Colin F. Webb has strong memories of
Lloyd's in its heyday. He is chairman of Webb-Elec Ltd. of
Willenhall, a company which traces its origins to 1895 when
Henry John Webb started one of the earliest electrical
engineering companies in the country. Now more than 100 years
later, Webb-Elec is a major supplier to UK companies, having
diversified from its roots with a modern customer base
encompassing food, metals, automotive, government, quarrying,
textiles, plastics, healthcare and the packaging industry
amongst others.
Happy
In his teens in the late 1950s, Colin
recalls: "I would often visit the F. H. Lloyd foundry at
Wednesbury to deliver materials and equipment to Harry Parsons,
the chief electrical maintenance engineer. I got to know him
very well. He was a gruff Black Countryman who did not tolerate
fools very easily but who had a heart of gold.

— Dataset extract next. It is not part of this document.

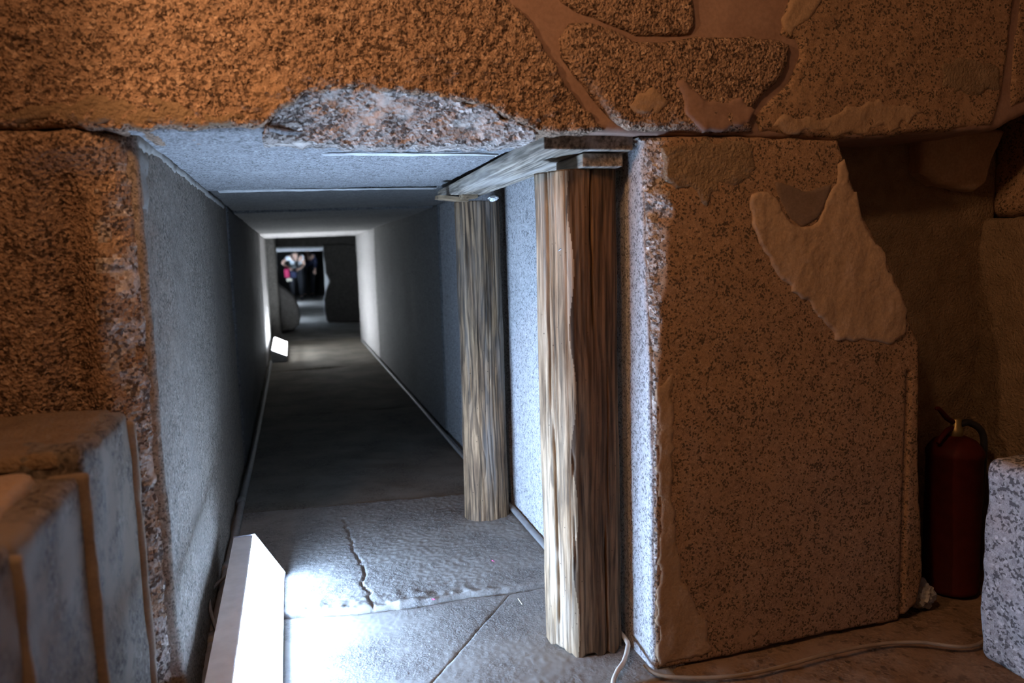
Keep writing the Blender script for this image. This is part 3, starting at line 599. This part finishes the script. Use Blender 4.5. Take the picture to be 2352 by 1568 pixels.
# ------------------------------------------------------------------ timber posts
def post(name, section, z0, z1, mat, cracks, seed, nz=260, ns=260, groove=0.003, taper=None, bot=None):
    """upright timber lofted from a closed outline, with grain furrows and drying cracks; cracks = (x, y, width, depth, zlo, zhi, wander)"""
    P = np.array(section, float); nxt = np.roll(P, -1, 0); L = np.linalg.norm(nxt-P, axis=1); cum = np.concatenate([[0], np.cumsum(L)])
    s = np.linspace(0, cum[-1], ns, endpoint=False); k = np.searchsorted(cum, s, 'right')-1
    t = ((s-cum[k])/L[k])[:, None]; B = P[k]*(1-t)+nxt[k]*t
    for _ in range(5): B = 0.5*B+0.25*(np.roll(B, 1, 0)+np.roll(B, -1, 0))
    tg = np.roll(B, -1, 0)-np.roll(B, 1, 0); tg /= np.linalg.norm(tg, axis=1, keepdims=True)
    N = np.stack([tg[:, 1], -tg[:, 0]], 1)
    cen = B.mean(0)
    if ((B-cen)*N).sum() < 0: N = -N
    zs = np.linspace(z0, z1, nz); S_, Zg = np.meshgrid(s, zs, indexing='xy')
    bx, by = B[:, 0][None, :]+0*Zg, B[:, 1][None, :]+0*Zg
    wob = 0.006*fbm(bx*9, by*9, Zg*3.0, 3, seed)
    rid = 1-np.abs(vnoise(bx*85+0.8*vnoise(bx*12, by*12, Zg*2.5, 4), by*85, Zg*2.2, seed+3)); fin = fbm(bx*260, by*260, Zg*3.0, 2, seed+9)
    msk = np.clip(0.5+1.6*fbm(bx*14, by*14, Zg*1.5, 3, seed+40), 0.1, 1)
    h = wob - groove*(rid**6)*1.8*msk + groove*0.4*fin*msk
    for (cx, cy, wd, dp_, za, zb, wn) in cracks:
        px = cx+wn*vnoise(Zg*5, 0*Zg, cx*10, seed+20)+wn*0.4*vnoise(Zg*22, 0*Zg, cx*10, seed+21)
        dd = np.hypot(bx-px, by-cy); fade = np.clip((Zg-za)/0.06, 0, 1)*np.clip((zb-Zg)/0.06, 0, 1)
        h -= dp_*np.exp(-(dd/wd)**2)*fade
    vx = bx+N[:, 0][None, :]*h; vy = by+N[:, 1][None, :]*h; vz = Zg.copy()
    if taper is not None:
        f = taper(Zg); vx = cen[0]+(vx-cen[0])*f[0]+f[1]; vy = cen[1]+(vy-cen[1])*f[0]
    if bot is not None: vz = vz+bot(bx, by, (z1-Zg)/(z1-z0))
    V = np.stack([vx, vy, vz], 2).reshape(-1, 3)
    i, j = np.meshgrid(np.arange(nz-1), np.arange(ns), indexing='ij'); j2 = (j+1) % ns
    F = np.stack([i*ns+j, i*ns+j2, (i+1)*ns+j2, (i+1)*ns+j], 2).reshape(-1, 4).tolist()
    n = len(V); c0 = V[:ns].mean(0); c1 = V[-ns:].mean(0); V = np.concatenate([V, [c0, c1]])
    F += [(n, (a+1) % ns, a) for a in range(ns)]+[(n+1, (nz-1)*ns+a, (nz-1)*ns+(a+1) % ns) for a in range(ns)]
    o = mesh_obj(name, V, F, mat)
    bm = bmesh.new(); bm.from_mesh(o.data); bmesh.ops.recalc_face_normals(bm, faces=bm.faces); bm.to_mesh(o.data); bm.free()
    return o
near = post('timber_post', [(-0.186, 0.205), (-0.178, 0.170), (-0.152, 0.118), (-0.135, 0.103), (-0.105, 0.098), (-0.04, 0.098), (-0.026, 0.108), (-0.022, 0.19), (-0.045, 0.24), (-0.15, 0.245)],
            0.0, 1.100, MAT['wood_near'],
            [(-0.088, 0.098, 0.0022, 0.010, 0.75, 1.2, 0.004), (-0.068, 0.098, 0.0018, 0.009, -0.1, 0.32, 0.003), (-0.172, 0.16, 0.003, 0.012, 0.55, 1.2, 0.003),
             (-0.168, 0.152, 0.003, 0.013, 0.0, 0.55, 0.005), (-0.140, 0.106, 0.003, 0.008, 0.2, 0.8, 0.010), (-0.058, 0.098, 0.0015, 0.005, 0.3, 0.7, 0.004)], 131,
            groove=0.0016, bot=lambda bx, by, t: 0.012*t**6*(vnoise(bx*60, by*60, 1.1, 3)))
near.data.materials.append(MAT['wood_planed'])
for f_ in near.data.polygons:
    if f_.center.x > -0.137 + 0.006*math.sin(f_.center.z*23) and f_.center.y < 0.125: f_.material_index = 1
tag(near, 'thick squared timber post nearest the camera, brown front face and pale splintered side', 'post', 'timber props in the passage')
th = np.linspace(0, 2*math.pi, 40, endpoint=False)
rr_ = 0.0755*(1+0.05*np.cos(2*th+0.4)+0.03*np.cos(3*th+1.0))
far = post('timber_post', list(zip(-0.104+rr_*np.cos(th), 1.085+rr_*np.sin(th))), -0.004, 1.100, MAT['wood_far'],
           [(-0.098, 1.010, 0.0028, 0.013, 0.55, 1.2, 0.004), (-0.092, 1.010, 0.003, 0.014, 0.0, 0.6, 0.006), (-0.075, 1.014, 0.003, 0.009, 0.25, 0.95, 0.010), (-0.128, 1.014, 0.0025, 0.006, 0.1, 0.7, 0.012), (-0.155, 1.03, 0.0025, 0.006, 0.4, 1.0, 0.008)],
           132, groove=0.004, taper=lambda z: (1.0-0.035*np.clip(z/1.1, 0, 1)+0.02*np.clip((0.05-z)/0.05, 0, 1), 0.0))
tag(far, 'round knotty timber post farther in, standing on the passage floor against the right wall', 'post', 'timber props in the passage')
nail = tube('nail', [at(1278, 583, Y, 0.150)+np.array([0.004, 0, 0]), at(1283, 577, Y, 0.132), at(1291, 570, Y, 0.122)], [0.002, 0.0022, 0.003], MAT['steel'], near, 8)

# plank over the posts
def poly_box(name, plan, zb, zt, mat, parent=None, bev=0.003):
    bm = bmesh.new(); n = len(plan)
    A = [bm.verts.new((x, y, zb(x, y))) for x, y in plan]; B = [bm.verts.new((x, y, zt(x, y))) for x, y in plan]
    bm.faces.new(A); bm.faces.new(B[::-1])
    for i in range(n): bm.faces.new((A[i], B[i], B[(i+1) % n], A[(i+1) % n]))
    bmesh.ops.recalc_face_normals(bm, faces=bm.faces)
    if bev: bmesh.ops.bevel(bm, geom=bm.edges[:], offset=bev, segments=2, affect='EDGES', profile=0.6)
    me = bpy.data.meshes.new(name); bm.to_mesh(me); bm.free(); me.materials.append(mat)
    o = bpy.data.objects.new(name, me); COL.objects.link(o)
    if parent is not None: o.parent = parent; o.matrix_parent_inverse = parent.matrix_world.inverted()
    return o
zlow = lambda x, y: 1.132-0.017*(y-0.05)/1.15
pk = poly_box('timber_plank', [(-0.213, 0.045), (-0.016, 0.045), (-0.014, 0.34), (-0.080, 0.42), (-0.092, 0.9), (-0.095, 1.20), (-0.208, 1.22), (-0.210, 0.7)], zlow, lambda x, y: zlow(x, y)+0.033, MAT['wood_plank'], None, 0.003)
tag(pk, 'long pale plank wedged under the ceiling across both timber posts', 'plank')
pb = poly_box('packing_block', [(-0.120, 0.070), (-0.030, 0.066), (-0.026, 0.235), (-0.118, 0.24)], lambda x, y: 1.1005, lambda x, y: 1.1285, MAT['wood_plank'], None, 0.003)
tag(pb, 'short wooden packing block between the near post and the plank', 'block')
def chunk(name, c, size, rot, mat, label, cat, seed):
    bm = bmesh.new(); bmesh.ops.create_cube(bm, size=1.0)
    bmesh.ops.subdivide_edges(bm, edges=bm.edges[:], cuts=4, use_grid_fill=True)
    for v in bm.verts:
        p = Vector((v.co.x*size[0], v.co.y*size[1], v.co.z*size[2]))
        k = 0.10*min(size); p += Vector([k*float(vnoise(p.x*70, p.y*70, p.z*70+i*9, seed+i)) for i in range(3)])
        v.co = p
    bmesh.ops.rotate(bm, verts=bm.verts, cent=(0, 0, 0), matrix=Matrix.Rotation(rot[0], 3, 'X') @ Matrix.Rotation(rot[1], 3, 'Y') @ Matrix.Rotation(rot[2], 3, 'Z'))
    bmesh.ops.translate(bm, verts=bm.verts, vec=c)
    me = bpy.data.meshes.new(name); bm.to_mesh(me); bm.free(); me.materials.append(mat)
    o = bpy.data.objects.new(name, me); COL.objects.link(o); return tag(o, label, cat)
chunk('wood_wedge', (-0.198, 1.03, 1.107), (0.10, 0.05, 0.012), (0, 0.10, 0.1), MAT['wood_dark'], 'splintered flat wooden wedge sticking out left of the far post top', 'wedge', 3)
chunk('wood_wedge', (-0.148, 1.005, 1.112), (0.055, 0.03, 0.014), (0, -0.08, 0.25), MAT['wood_dark'], 'small broken wooden shim on top of the far post under the plank', 'wedge', 8)
# crumpled paper on the far post
def crumple(name, c, r, mat, label, cat, seed, sq=(1, 1, 1), amp=0.45):
    bm = bmesh.new(); bmesh.ops.create_icosphere(bm, subdivisions=4, radius=1.0)
    for v in bm.verts:
        n = v.co.normalized(); k = 1+amp*float(fbm(n.x*2.2, n.y*2.2, n.z*2.2, 3, seed))+0.22*abs(float(vnoise(n.x*5, n.y*5, n.z*5, seed+4)))
        v.co = Vector((c[0]+n.x*k*r*sq[0], c[1]+n.y*k*r*sq[1], c[2]+n.z*k*r*sq[2]))
    me = bpy.data.meshes.new(name); bm.to_mesh(me); bm.free(); me.materials.append(mat)
    o = bpy.data.objects.new(name, me); COL.objects.link(o); return tag(o, label, cat)
crumple('paper_scrap', (-0.060, 1.02, 1.1065), 0.012, MAT['paper'], 'crumpled white paper scrap tucked on top of the far post', 'paper', 9, (1.3, 1, 0.7))

# ------------------------------------------------------------------ lamps on the floor
def floor_lamp(loc_x, y0, y1, mat, label, top=0.05, z=0.008, w_=0.135, hl=0.112, hr=0.040, end='white_paint'):
    root = tag(empty('floor_lamp', (loc_x, (y0+y1)/2, z)), label, 'lamp', 'floor lamps along the left wall')
    x0 = loc_x; x1 = x0+w_
    sec = [(x0, z), (x1, z), (x1, z+hr), (x0+top, z+hl), (x0, z+hl)]
    prism('housing', sec, y0, y1, MAT['white_paint'], root, 0.003)
    # diffuser: a glazed sheet set on the sloping face
    ax, az, bx, bz = x0+top+0.004, z+hl-0.001, x1-0.003, z+hr+0.002
    nx, nz = (az-bz), (bx-ax); l = math.hypot(nx, nz); nx, nz = nx/l*0.003, nz/l*0.003
    q = [(ax+nx*0.3, az+nz*0.3), (bx+nx*0.3, bz+nz*0.3), (bx+nx, bz+nz), (ax+nx, az+nz)]
    prism('diffuser', q, y0+0.006, y1-0.006, mat, root)
    for yy in (y0, y1):
        s_ = -1 if yy == y0 else 1
        prism('end_cap', [(x0-0.001, z), (x1+0.003, z), (x1+0.003, z+hr+0.006), (x0+top+0.006, z+hl+0.004), (x0-0.001, z+hl+0.002)], yy, yy+s_*0.004, MAT[end], root)
    return root
floor_lamp(-0.921, -0.045, 0.780, MAT['lamp_near'], 'large white floor lamp with glowing sloped face at the passage mouth', 0.052, 0.002, 0.131, 0.142, 0.014, 'grey_metal')
l2 = floor_lamp(-0.930, 5.62, 6.80, MAT['lamp_far'], 'small glowing floor lamp halfway along the passage, against the left wall', 0.006, 0.010, 0.132, 0.105, 0.045, 'grey_metal')
lathe('key_lock', [(0.004, 0), (0.005, 0.002), (0.002, 0.004)], (0, 0, 0), MAT['steel'], l2, 12)
kl = l2.children[-1]; kl.parent = l2; kl.matrix_world = Matrix.Translation((-0.868, 5.614, 0.045)) @ Matrix.Rotation(math.pi/2, 4, 'X')
floor_lamp(-0.97, 9.95, 11.05, MAT['lamp_deep'], 'floor lamp just inside the far passage mouth, behind the leaning rock', 0.006, 0.004, 0.132, 0.105, 0.045, 'grey_metal')
floor_lamp(-0.97, 14.3, 15.4, MAT['lamp_last'], 'farthest floor lamp, unseen and added to light the bending visitors', 0.006, 0.004, 0.132, 0.105, 0.045, 'grey_metal')  # hidden lamp added so the visitors are lit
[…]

"I remember one day when Lloyd's was
booming and was the largest steel foundry in Europe, he put his
arm round my shoulders and said 'Me son, one day not in my
lifetime, but in yours, all this will be gone. There will be
grass growing on this site".
Many years later in my 50s after Lloyds'
closure, I remember driving past the locked gates and seeing
grass growing round them. What a man of foresight! I must admit,
a tear came to my eye as they had been such very happy times.